--- START ---

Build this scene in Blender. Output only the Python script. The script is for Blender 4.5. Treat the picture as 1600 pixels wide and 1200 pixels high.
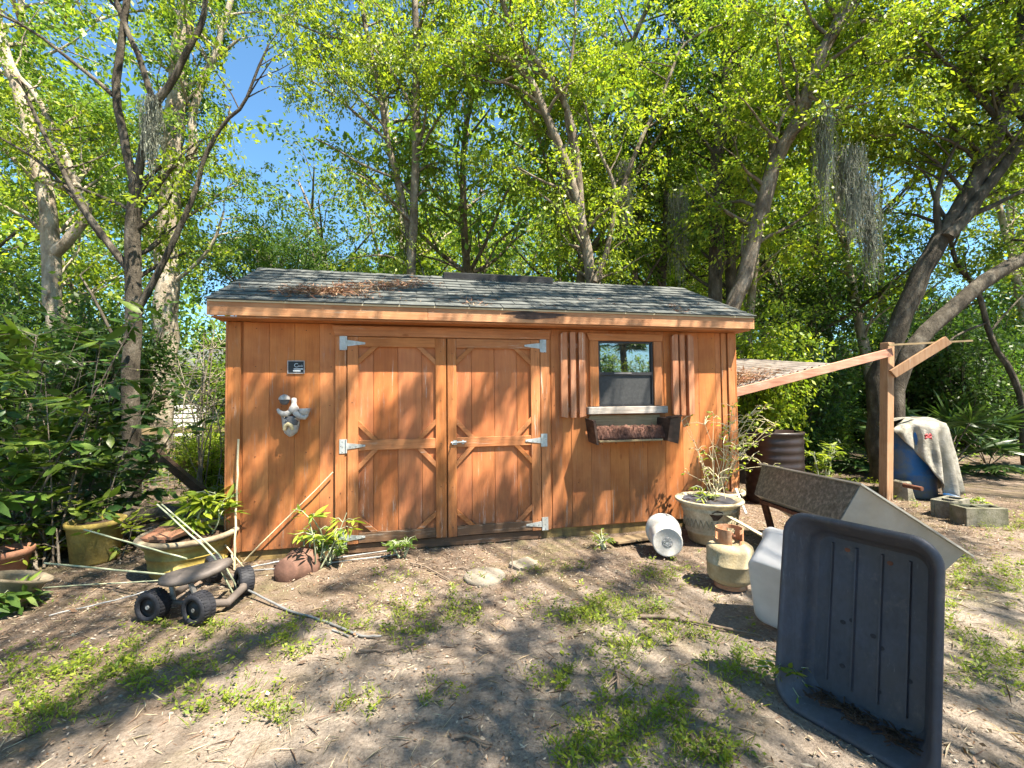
import bpy, math, random
import numpy as np
from mathutils import Vector, Matrix, noise as mnoise

sc = bpy.context.scene
for o in list(bpy.data.objects): bpy.data.objects.remove(o)
C = sc.collection
rnd = random.Random(7)
rng = np.random.default_rng(7)

# ------------------------------------------------------------------ camera
FPX = 701.85                                    # focal length in pixels of a 1600 wide frame
CAM = Vector((1.5257, -4.2108, 1.2654))
YAW, PITCH, ROLL = 0.2134, 0.0315, -0.0104
def cam_axes():
    cy, sy, cp, sp = math.cos(YAW), math.sin(YAW), math.cos(PITCH), math.sin(PITCH)
    f = Vector((sy*cp, cy*cp, sp)); r = Vector((cy, -sy, 0)); u = r.cross(f)
    r2 = r*math.cos(ROLL)+u*math.sin(ROLL); u2 = u*math.cos(ROLL)-r*math.sin(ROLL)
    return r2, u2, f
CR, CU, CF = cam_axes()
cd = bpy.data.cameras.new('camera'); cam = bpy.data.objects.new('camera', cd); C.objects.link(cam)
cd.sensor_fit = 'HORIZONTAL'; cd.sensor_width = 36; cd.lens = 36*FPX/1600
cd.clip_start = 0.05; cd.clip_end = 600
m = Matrix((CR, CU, -CF)).transposed().to_4x4(); m.translation = CAM
cam.matrix_world = m
sc.camera = cam

# ------------------------------------------------------------------ light
SUN = Vector((0.9, -1.0, 2.35)).normalized()     # towards the sun
ELEV = math.asin(SUN.z); AZ = math.atan2(SUN.x, SUN.y)
w = bpy.data.worlds.new('World'); sc.world = w; w.use_nodes = True
nt = w.node_tree; bg = nt.nodes['Background']
sky = nt.nodes.new('ShaderNodeTexSky'); sky.sky_type = 'NISHITA'; sky.sun_disc = False
sky.sun_elevation = ELEV; sky.sun_rotation = AZ; sky.air_density = 1.0; sky.dust_density = 0.25; sky.ozone_density = 2.2
tint = nt.nodes.new('ShaderNodeMix'); tint.data_type = 'RGBA'; tint.blend_type = 'MULTIPLY'; tint.inputs[0].default_value = 1.0
tint.inputs[7].default_value = (.82, 1.13, 1.20, 1); nt.links.new(sky.outputs[0], tint.inputs[6]); nt.links.new(tint.outputs[2], bg.inputs[0]); bg.inputs[1].default_value = 0.06
sl = bpy.data.lights.new('sun', 'SUN'); so = bpy.data.objects.new('sun', sl); C.objects.link(so)
sl.energy = 5.0; sl.angle = math.radians(0.53); sl.color = (1.0, 0.90, 0.75)
so.rotation_euler = (-SUN).to_track_quat('-Z', 'Y').to_euler(); so.location = (8, -8, 20)
vs = sc.view_settings
sc.display_settings.display_device = 'sRGB'
vs.view_transform = 'Standard'; vs.look = 'None'; vs.exposure = 2.1; vs.gamma = 1; vs.use_curve_mapping = False
sc.cycles.max_bounces = 6; sc.cycles.diffuse_bounces = 4; sc.cycles.glossy_bounces = 3
sc.cycles.transmission_bounces = 4; sc.cycles.transparent_max_bounces = 4
sc.cycles.caustics_reflective = False; sc.cycles.caustics_refractive = False
sc.cycles.use_denoising = True
try: sc.cycles.denoising_prefilter = 'ACCURATE'
except Exception: pass
sc.cycles.use_adaptive_sampling = True; sc.cycles.adaptive_threshold = 0.015

# ------------------------------------------------------------------ places
GZ = -0.09                                       # ground level; z = 0 is the foot of the siding
def ray(px, py): return CF + CR*((px-800)/FPX) - CU*((py-600)/FPX)
def G(px, py, z=GZ):
    d = ray(px, py); return CAM + d*((z-CAM.z)/d.z)
def A(px, py, dep): return CAM + ray(px, py)*dep
def Wp(px, py, y=0.0):
    d = ray(px, py); return CAM + d*((y-CAM.y)/d.y)
def proj_np(P):
    d = P - np.array(CAM); z = d @ np.array(CF)
    return 800+FPX*(d @ np.array(CR))/z, 600-FPX*(d @ np.array(CU))/z, z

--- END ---

- [The exercise]: Reproduce exactly the run of lines that opens the listing and closes with the line holding "from mathutils import". Pictures are excluded.

- [Response to the task]:
Build this scene in Blender. Output only the Python script. The script is for Blender 4.5. Treat the picture as 1600 pixels wide and 1200 pixels high.
import bpy, math, random
import numpy as np
from mathutils import Vector, Matrix, noise as mnoise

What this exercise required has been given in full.